■ GIVEN DATA

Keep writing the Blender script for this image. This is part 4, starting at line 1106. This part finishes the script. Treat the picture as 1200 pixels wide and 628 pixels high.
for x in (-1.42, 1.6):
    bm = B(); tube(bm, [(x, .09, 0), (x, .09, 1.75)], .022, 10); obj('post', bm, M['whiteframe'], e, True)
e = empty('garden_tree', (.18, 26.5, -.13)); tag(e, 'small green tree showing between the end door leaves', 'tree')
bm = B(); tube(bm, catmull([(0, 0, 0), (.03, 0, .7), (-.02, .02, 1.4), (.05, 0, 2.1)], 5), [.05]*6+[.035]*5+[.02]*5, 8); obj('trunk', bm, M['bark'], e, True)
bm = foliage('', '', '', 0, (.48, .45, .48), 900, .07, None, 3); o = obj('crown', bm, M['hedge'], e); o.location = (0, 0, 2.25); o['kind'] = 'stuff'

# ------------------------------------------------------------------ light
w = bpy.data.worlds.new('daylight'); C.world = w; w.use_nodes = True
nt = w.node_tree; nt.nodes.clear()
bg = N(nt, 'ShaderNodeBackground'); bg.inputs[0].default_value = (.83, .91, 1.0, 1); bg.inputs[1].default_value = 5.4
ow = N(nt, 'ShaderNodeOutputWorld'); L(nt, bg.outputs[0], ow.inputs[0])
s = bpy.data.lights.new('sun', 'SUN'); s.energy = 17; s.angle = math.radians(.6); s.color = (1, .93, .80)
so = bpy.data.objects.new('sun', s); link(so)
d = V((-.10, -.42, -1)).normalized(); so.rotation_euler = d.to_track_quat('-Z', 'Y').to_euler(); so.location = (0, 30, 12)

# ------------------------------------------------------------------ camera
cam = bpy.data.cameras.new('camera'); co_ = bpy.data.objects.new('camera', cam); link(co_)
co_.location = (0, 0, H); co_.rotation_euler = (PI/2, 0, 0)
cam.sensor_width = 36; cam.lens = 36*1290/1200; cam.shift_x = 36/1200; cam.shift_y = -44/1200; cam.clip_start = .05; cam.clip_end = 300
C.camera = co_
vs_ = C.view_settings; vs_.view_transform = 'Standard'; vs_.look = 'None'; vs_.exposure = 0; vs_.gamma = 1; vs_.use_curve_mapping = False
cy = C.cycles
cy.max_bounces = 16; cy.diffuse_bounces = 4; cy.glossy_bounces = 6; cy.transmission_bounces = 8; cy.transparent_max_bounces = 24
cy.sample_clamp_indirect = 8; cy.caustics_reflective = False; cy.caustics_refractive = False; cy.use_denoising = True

■ TASK TO CARRY OUT
Type out the full listing again, exactly as given.

■ OUTPUT FOR THIS TASK
Keep writing the Blender script for this image. This is part 4, starting at line 1106. This part finishes the script. Treat the picture as 1200 pixels wide and 628 pixels high.
for x in (-1.42, 1.6):
    bm = B(); tube(bm, [(x, .09, 0), (x, .09, 1.75)], .022, 10); obj('post', bm, M['whiteframe'], e, True)
e = empty('garden_tree', (.18, 26.5, -.13)); tag(e, 'small green tree showing between the end door leaves', 'tree')
bm = B(); tube(bm, catmull([(0, 0, 0), (.03, 0, .7), (-.02, .02, 1.4), (.05, 0, 2.1)], 5), [.05]*6+[.035]*5+[.02]*5, 8); obj('trunk', bm, M['bark'], e, True)
bm = foliage('', '', '', 0, (.48, .45, .48), 900, .07, None, 3); o = obj('crown', bm, M['hedge'], e); o.location = (0, 0, 2.25); o['kind'] = 'stuff'

# ------------------------------------------------------------------ light
w = bpy.data.worlds.new('daylight'); C.world = w; w.use_nodes = True
nt = w.node_tree; nt.nodes.clear()
bg = N(nt, 'ShaderNodeBackground'); bg.inputs[0].default_value = (.83, .91, 1.0, 1); bg.inputs[1].default_value = 5.4
ow = N(nt, 'ShaderNodeOutputWorld'); L(nt, bg.outputs[0], ow.inputs[0])
s = bpy.data.lights.new('sun', 'SUN'); s.energy = 17; s.angle = math.radians(.6); s.color = (1, .93, .80)
so = bpy.data.objects.new('sun', s); link(so)
d = V((-.10, -.42, -1)).normalized(); so.rotation_euler = d.to_track_quat('-Z', 'Y').to_euler(); so.location = (0, 30, 12)

# ------------------------------------------------------------------ camera
cam = bpy.data.cameras.new('camera'); co_ = bpy.data.objects.new('camera', cam); link(co_)
co_.location = (0, 0, H); co_.rotation_euler = (PI/2, 0, 0)
cam.sensor_width = 36; cam.lens = 36*1290/1200; cam.shift_x = 36/1200; cam.shift_y = -44/1200; cam.clip_start = .05; cam.clip_end = 300
C.camera = co_
vs_ = C.view_settings; vs_.view_transform = 'Standard'; vs_.look = 'None'; vs_.exposure = 0; vs_.gamma = 1; vs_.use_curve_mapping = False
cy = C.cycles
cy.max_bounces = 16; cy.diffuse_bounces = 4; cy.glossy_bounces = 6; cy.transmission_bounces = 8; cy.transparent_max_bounces = 24
cy.sample_clamp_indirect = 8; cy.caustics_reflective = False; cy.caustics_refractive = False; cy.use_denoising = True